What’s going on here is pretty clear. The candidates needed to flex their fraud muscles to win the primary, but it is not an issue that the key general-election voters care much about. My former Star colleague Daniel Scarpinato, who went on to become Gov. Doug Ducey’s chief of staff and now works for Ascent Media, put it this way:

“Election integrity was one of the top issues among Republican primary voters, right up there along with border security and inflation,” he said.

Now, though, the candidates are fighting only over, say, 5% of Arizona voters who might vote for either side. Those voters want to hear about issues like inflation and abortion and the border but not about 2020.
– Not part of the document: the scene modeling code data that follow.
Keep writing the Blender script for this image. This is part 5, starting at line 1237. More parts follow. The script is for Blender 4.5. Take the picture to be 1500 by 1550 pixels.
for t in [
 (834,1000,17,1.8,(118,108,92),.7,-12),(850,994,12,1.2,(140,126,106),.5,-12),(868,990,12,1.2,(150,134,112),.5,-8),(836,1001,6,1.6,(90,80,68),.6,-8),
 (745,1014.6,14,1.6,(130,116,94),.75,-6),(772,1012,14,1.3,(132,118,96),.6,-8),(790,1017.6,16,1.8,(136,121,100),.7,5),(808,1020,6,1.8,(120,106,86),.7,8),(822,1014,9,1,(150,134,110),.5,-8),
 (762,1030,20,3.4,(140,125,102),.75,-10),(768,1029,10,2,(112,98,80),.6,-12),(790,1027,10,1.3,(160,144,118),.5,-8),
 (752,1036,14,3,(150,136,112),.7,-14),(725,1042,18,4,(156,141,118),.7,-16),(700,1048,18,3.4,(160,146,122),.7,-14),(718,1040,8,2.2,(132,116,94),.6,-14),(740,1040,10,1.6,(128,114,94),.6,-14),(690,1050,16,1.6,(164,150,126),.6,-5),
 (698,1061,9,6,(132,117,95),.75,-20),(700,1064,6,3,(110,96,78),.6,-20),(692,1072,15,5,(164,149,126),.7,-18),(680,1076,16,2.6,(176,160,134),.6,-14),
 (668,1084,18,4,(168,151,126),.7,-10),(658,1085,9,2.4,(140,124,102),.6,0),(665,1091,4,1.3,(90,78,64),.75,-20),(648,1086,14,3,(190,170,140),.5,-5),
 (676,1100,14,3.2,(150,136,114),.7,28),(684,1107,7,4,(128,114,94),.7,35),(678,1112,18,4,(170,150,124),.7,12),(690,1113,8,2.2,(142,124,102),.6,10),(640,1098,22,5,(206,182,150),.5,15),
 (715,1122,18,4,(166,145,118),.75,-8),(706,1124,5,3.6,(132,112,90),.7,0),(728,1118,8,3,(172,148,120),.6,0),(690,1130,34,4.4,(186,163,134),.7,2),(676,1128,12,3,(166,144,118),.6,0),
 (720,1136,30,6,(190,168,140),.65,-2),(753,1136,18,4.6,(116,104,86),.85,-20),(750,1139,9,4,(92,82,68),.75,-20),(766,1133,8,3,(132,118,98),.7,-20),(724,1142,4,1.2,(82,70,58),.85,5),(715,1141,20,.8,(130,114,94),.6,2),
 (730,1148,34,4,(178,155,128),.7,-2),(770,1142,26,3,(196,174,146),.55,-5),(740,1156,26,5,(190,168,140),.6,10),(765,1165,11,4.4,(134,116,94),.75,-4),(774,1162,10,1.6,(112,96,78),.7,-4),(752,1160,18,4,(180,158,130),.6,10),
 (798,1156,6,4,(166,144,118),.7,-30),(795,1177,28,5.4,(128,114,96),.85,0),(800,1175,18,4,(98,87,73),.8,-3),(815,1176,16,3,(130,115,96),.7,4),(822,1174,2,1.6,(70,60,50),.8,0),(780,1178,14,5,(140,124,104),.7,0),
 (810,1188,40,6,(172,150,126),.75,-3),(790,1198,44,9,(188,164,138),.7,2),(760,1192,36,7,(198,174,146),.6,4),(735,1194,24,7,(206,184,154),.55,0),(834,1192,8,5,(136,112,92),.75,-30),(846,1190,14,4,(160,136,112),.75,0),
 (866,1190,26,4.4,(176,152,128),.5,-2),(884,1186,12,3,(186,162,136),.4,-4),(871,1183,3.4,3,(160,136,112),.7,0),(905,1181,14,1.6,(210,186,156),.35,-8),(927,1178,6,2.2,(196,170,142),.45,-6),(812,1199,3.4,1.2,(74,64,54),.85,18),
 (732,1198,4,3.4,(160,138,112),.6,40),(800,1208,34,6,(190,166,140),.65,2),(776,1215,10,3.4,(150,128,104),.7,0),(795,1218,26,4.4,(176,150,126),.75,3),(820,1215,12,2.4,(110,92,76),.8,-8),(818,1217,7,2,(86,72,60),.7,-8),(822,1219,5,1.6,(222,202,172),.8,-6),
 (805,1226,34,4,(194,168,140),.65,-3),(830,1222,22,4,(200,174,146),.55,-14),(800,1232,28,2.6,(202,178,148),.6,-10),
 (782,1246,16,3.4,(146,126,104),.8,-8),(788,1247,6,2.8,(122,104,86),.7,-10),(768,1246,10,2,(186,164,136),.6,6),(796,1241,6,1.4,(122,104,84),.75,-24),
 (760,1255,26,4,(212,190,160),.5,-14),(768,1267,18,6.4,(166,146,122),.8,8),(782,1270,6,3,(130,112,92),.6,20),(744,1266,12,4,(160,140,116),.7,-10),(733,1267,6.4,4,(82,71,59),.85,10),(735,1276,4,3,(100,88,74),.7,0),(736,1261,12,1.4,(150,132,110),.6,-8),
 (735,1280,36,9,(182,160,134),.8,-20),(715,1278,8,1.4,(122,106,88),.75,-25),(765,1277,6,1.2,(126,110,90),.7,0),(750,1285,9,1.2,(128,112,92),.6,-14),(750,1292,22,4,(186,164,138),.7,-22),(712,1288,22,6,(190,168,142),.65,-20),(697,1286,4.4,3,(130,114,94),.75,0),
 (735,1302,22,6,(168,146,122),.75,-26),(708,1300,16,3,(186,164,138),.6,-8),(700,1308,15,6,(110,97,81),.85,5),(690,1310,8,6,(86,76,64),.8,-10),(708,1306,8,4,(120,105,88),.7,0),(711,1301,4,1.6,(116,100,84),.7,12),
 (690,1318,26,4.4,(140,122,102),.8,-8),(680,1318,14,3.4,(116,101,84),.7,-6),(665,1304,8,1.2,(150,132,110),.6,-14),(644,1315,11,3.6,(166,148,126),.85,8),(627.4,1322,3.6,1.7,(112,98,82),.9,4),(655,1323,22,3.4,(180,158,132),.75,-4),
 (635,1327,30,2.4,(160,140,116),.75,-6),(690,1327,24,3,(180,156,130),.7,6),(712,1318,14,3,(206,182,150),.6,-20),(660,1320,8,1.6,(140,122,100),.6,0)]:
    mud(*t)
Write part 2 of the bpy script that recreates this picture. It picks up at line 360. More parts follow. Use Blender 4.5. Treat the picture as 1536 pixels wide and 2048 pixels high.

“It’s challenging because it was such an animating issues for some of the nominees,” Scarpinato said. “It’s difficult to make that pivot.”

But pivot they must. And the only question for voters is whether to believe that those who were so committed to the stolen-election line are now merely interested in assuring future fair elections.

I don’t believe it. I think the shift masks a commitment on the part of Big Lie true believers like Finchem and Lake to question every Republican loss as fraudulent and cast every Democratic loss as valid, to change laws and procedures until their party’s wins are assured.

But what matters is what that undecided 5 percent think.